Ecuador ex-president says convicted ally a victim of political persecution ECUADOR CORRUPTION

Ecuador ex-president says convicted ally a victim of political persecution

14 de diciembre de 2017

Panama City, Dec 14 (efe-epa).- A former Ecuadorian president said Thursday that a key ally's conviction this week on corruption charges was a case of political persecution and part of a broader strategy to wipe out progressive forces in Latin America.

Rafael Correa commented during a visit to Panama about Ecuadorian Vice President Jorge Glas, who in August was stripped of his official duties after accusing his boss - another Correa protege and the current president, Lenin Moreno - of manipulating economic data.

"The conviction is a vulgar and cruel political persecution riddled with legal aberrations. The world must react. Jorge Glas is totally innocent. Go look for a single piece of evidence against him. It doesn't exist. Innocent people are being convicted without evidence," the head of state, who governed from 2007 until May of this year, told reporters at the venue of a Central American Integration System (SICA) summit near Panama City.

Glas, who like Moreno served as vice president under Correa, was convicted Wednesday of accepting bribes from Brazilian construction giant Odebrecht and sentenced to six years in prison.

He became the highest-ranking officeholder to be sentenced in a massive international corruption probe that has implicated several Latin American leaders.

"It's all a political persecution to illegitimately and undemocratically wrest control of (Ecuador's) vice presidency. Based on what's happened to Vice President Glas, with no evidence, we can all be victims of this injustice," Correa said.

He told reporters that Glas' conviction was part of a "regional strategy and said the "judicialization of politics is the new way to persecute Latin America's progressive leaders."

"It's the same thing they did to (former Brazilian President) Dilma (Rousseff), to (former Brazilian President Luiz Inacio) Lula (Da Silva) and (ex-Argentine President) Cristina (Fernandez). First there's the media bombardment. They destroy your reputation, they make you lose support, and when they try you for whatever reason, no one comes forward to defend you because they've already taken away your political support," Correa said.

Rousseff was removed from office via impeachment last year for violating budget laws, while Lula is facing several corruption trials stemming from the massive Car Wash probe into a corruption scheme centered on Brazilian state oil company Petrobras.

Fernandez has been indicted for treason for allegedly covering up Iran's purported involvement in a deadly 1994 bombing a Jewish community center and for corruption related to the sale of dollar futures contracts and the awarding of public-works contracts.

Correa said those behind this allegedly conspiracy against the region's progressive leaders are conservative forces "who were defeated over these past 10 years."

Glas was found guilty of receiving $13.5 million in bribes from Odebrecht in connection with five contracts awarded to the Brazilian company between 2012 and 2016.
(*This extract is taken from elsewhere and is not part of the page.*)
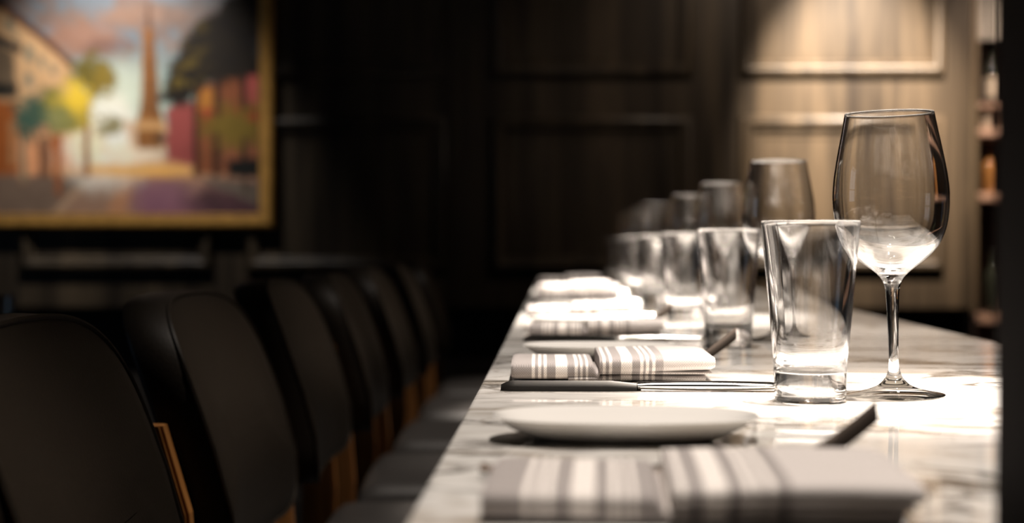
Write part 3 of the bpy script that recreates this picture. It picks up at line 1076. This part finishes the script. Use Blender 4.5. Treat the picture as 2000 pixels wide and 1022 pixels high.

Odebrecht and its petrochemical unit Braskem pleaded guilty late last year to paying hundreds of millions of dollars in bribes to government officials around the world to win business.

As part of their settlement with authorities in the United States, Brazil and Switzerland, announced on Dec. 21, 2016, those companies agreed to pay a combined penalty of at least $3.5 billion to resolve the charges.

Also Thursday, Correa slammed his former vice president and successor, Lenin Moreno, accusing him of betraying his policy agenda and being a "professional imposter who was never with us and has hated us for a long time."

Moreno distanced himself from Correa in late July, accusing his predecessor in a speech of having left the country in a "critical" financial situation.

The president then stripped Glas of his official duties after the latter said Moreno was providing false economic data aimed at tarnishing the legacy of Correa's Citizens' Revolution.